The least physics you need is a lot in ‘Quantum Mechanics’
Leonard Susskind and Art Friedman offer the theoretical minimum you need to know to start doing physics
Quantum Mechanics: The Theoretical Minimum
Leonard Susskind and Art Friedman
Basic Books, $26.99
If you’re ever banished to a desert island and allowed to take just one book, here it is. Given enough time, with no distractions, you could use it to eventually master quantum mechanics.
Susskind’s latest book, this one with coauthor Friedman, is the second in a series on the “theoretical minimum” you’d need to know to actually be able to do physics. The first focused on the basics of classical physics. This one takes you deep into the weird realm of quantum theory.
There’s no popularization here. Just clear, straightforward exposition of basic quantum principles and their mystifying implications. Susskind starts with qubits, the quantum units of information typically associated with the spins of subatomic particles. How such spins are measured, and the mathematical apparatus needed to account for the results of those measurements, form the core of the quantum theoretical toolkit.

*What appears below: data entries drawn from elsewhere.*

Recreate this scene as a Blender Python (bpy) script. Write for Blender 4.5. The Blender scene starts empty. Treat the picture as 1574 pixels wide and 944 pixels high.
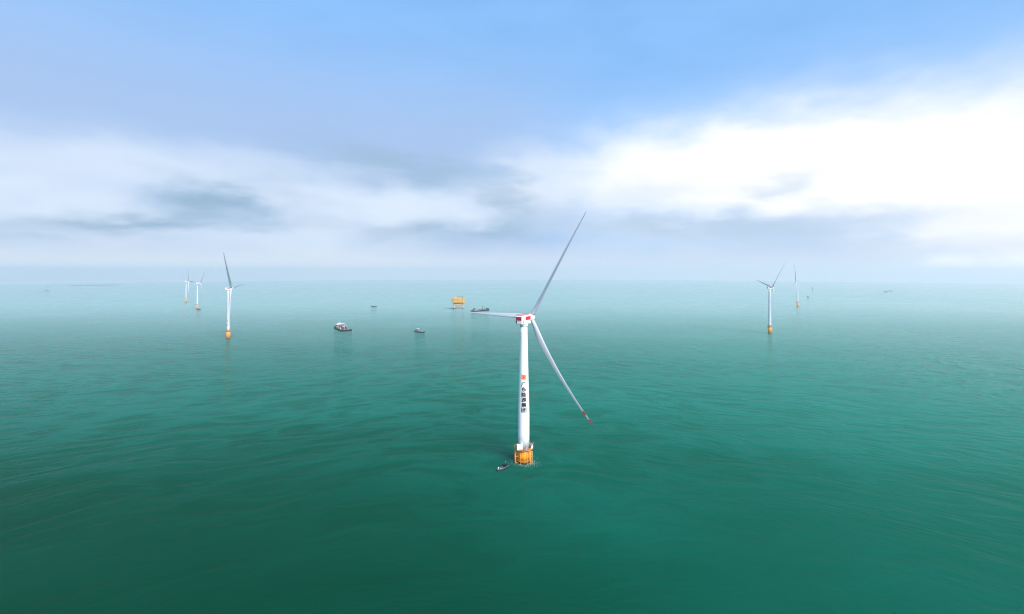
import bpy, bmesh, math, random
from mathutils import Vector, Matrix

random.seed(7)
R = math.radians
S = bpy.context.scene
COL = S.collection
PI = math.pi

# ------------------------------------------------------------------ camera
CAM_H = 133.6
cam = bpy.data.cameras.new('camera')
cam.sensor_width = 36.0
cam.lens = 36.0 * 700.0 / 1574.0
cam.shift_y = -56.0 / 1574.0
cam.clip_start = 1.0
cam.clip_end = 90000.0
co = bpy.data.objects.new('camera', cam)
COL.objects.link(co)
co.location = (0, 0, CAM_H)
co.rotation_euler = (R(90), 0, 0)
S.camera = co

# ------------------------------------------------------------------ sun, sky, exposure
SUN_EL, SUN_AZ = 42.0, 142.0          # azimuth clockwise from straight ahead (+y)
sl = bpy.data.lights.new('sun', 'SUN')
sl.energy = 4.4
sl.angle = R(32)
sl.color = (1.0, 0.96, 0.9)
so = bpy.data.objects.new('sun', sl)
COL.objects.link(so)
sd = Vector((math.sin(R(SUN_AZ)) * math.cos(R(SUN_EL)), math.cos(R(SUN_AZ)) * math.cos(R(SUN_EL)), math.sin(R(SUN_EL))))
so.rotation_euler = sd.to_track_quat('Z', 'Y').to_euler()
so.location = sd * 500

S.view_settings.view_transform = 'Standard'
S.view_settings.look = 'None'
S.view_settings.exposure = 0.6
S.view_settings.gamma = 1.0
S.view_settings.use_curve_mapping = False
S.cycles.use_denoising = True
S.cycles.filter_width = 1.15
S.cycles.max_bounces = 6
S.cycles.volume_bounces = 4
S.cycles.transparent_max_bounces = 6
S.cycles.sample_clamp_indirect = 4.0
S.cycles.caustics_reflective = False


class NG:
    """Tiny helper that writes node expressions."""
    def __init__(self, tree):
        self.t = tree
        self.n = tree.nodes
        self.l = tree.links
    def node(self, kind, **kw):
        n = self.n.new(kind)
        for k, v in kw.items():
            setattr(n, k, v)
        return n
    def put(self, sock, v):
        if isinstance(v, bpy.types.NodeSocket):
            self.l.new(v, sock)
        elif v is not None:
            sock.default_value = v
    def m(self, op, a, b=None, c=None, clamp=False):
        n = self.node('ShaderNodeMath', operation=op, use_clamp=clamp)
        self.put(n.inputs[0], a)
        if b is not None: self.put(n.inputs[1], b)
        if c is not None: self.put(n.inputs[2], c)
        return n.outputs[0]
    def sep(self, v):
        n = self.node('ShaderNodeSeparateXYZ'); self.put(n.inputs[0], v)
        return n.outputs
    def comb(self, x, y, z):
        n = self.node('ShaderNodeCombineXYZ')
        for i, v in enumerate((x, y, z)): self.put(n.inputs[i], v)
        return n.outputs[0]
    def noise(self, vec, scale, detail=3.0, rough=0.5, dist=0.0):
        n = self.node('ShaderNodeTexNoise')
        self.put(n.inputs['Vector'], vec)
        n.inputs['Scale'].default_value = scale
        n.inputs['Detail'].default_value = detail
        n.inputs['Roughness'].default_value = rough
        n.inputs['Distortion'].default_value = dist
        return n.outputs['Fac']
    def mix(self, f, a, b):
        n = self.node('ShaderNodeMix', data_type='RGBA')
        self.put(n.inputs[0], f)
        for s, v in ((n.inputs[6], a), (n.inputs[7], b)):
            if isinstance(v, tuple): v = (*v[:3], 1.0)
            self.put(s, v)
        return n.outputs[2]
    def smooth(self, x, a, b):
        n = self.node('ShaderNodeMapRange', interpolation_type='SMOOTHSTEP')
        self.put(n.inputs[0], x); n.inputs[1].default_value = a; n.inputs[2].default_value = b
        return n.outputs[0]


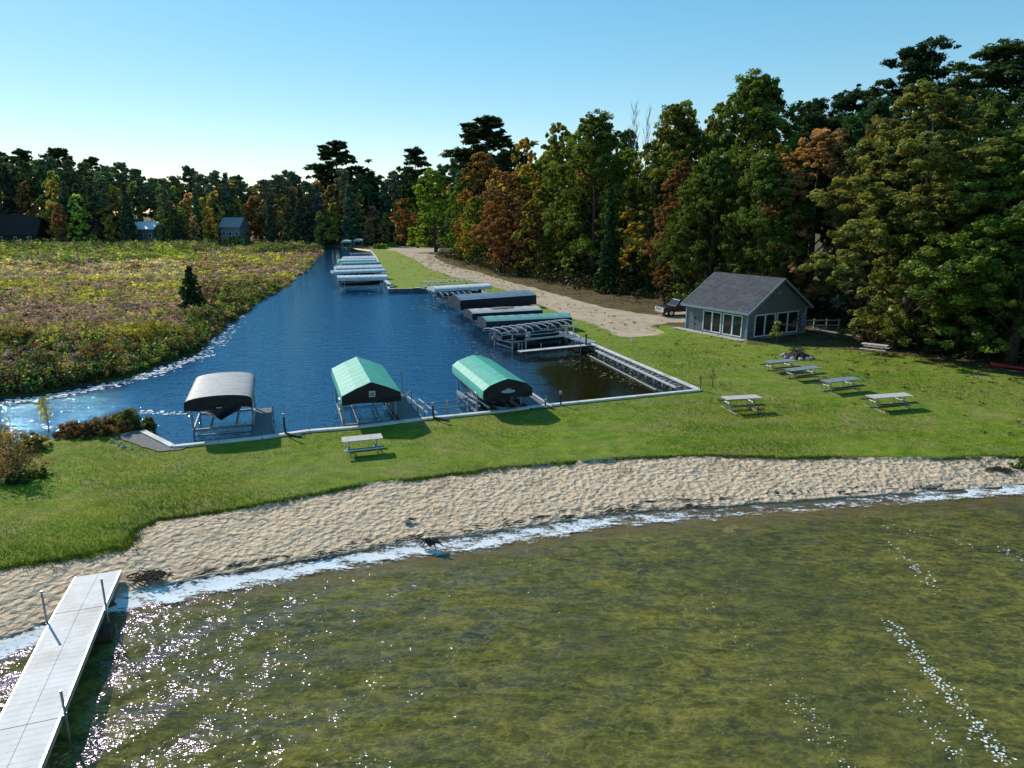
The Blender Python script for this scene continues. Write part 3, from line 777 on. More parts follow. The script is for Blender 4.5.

Eventually you’ll encounter quantum entanglement, the puzzling connection between some quantum particles that so disturbed Einstein. Further on comes the Heisenberg Uncertainty Principle, which Susskind is able to explain thanks to the preceding foundation, rather than just stating it, as most popular books do. Ultimately the Schrödinger equation itself emerges, the key mathematical tool for the bulk of quantum research. By then, you’d be ready to attempt quantum mechanical calculations at home, if you weren’t trapped on that island.
But don’t think it will be easy. Without a solid background in relatively high-level math, it’s a formidable challenge to master all the symbolic notation and complex concepts like vector spaces and tensor products. Just reading this book won’t produce quantum competence. You would have to work through it thoroughly, several times, and you’d probably need to reread the first volume, on classical physics, as well.
Still, even without mastering all the calculational complexities, a careful read at the very least offers deeper insight into the logic and mathematical substance of quantum physics than you’ll get from any popular account. It may still be true, as Feynman said, that “nobody understands quantum mechanics.” But by carefully studying Susskind’s presentation of it, you might at least be able to come close.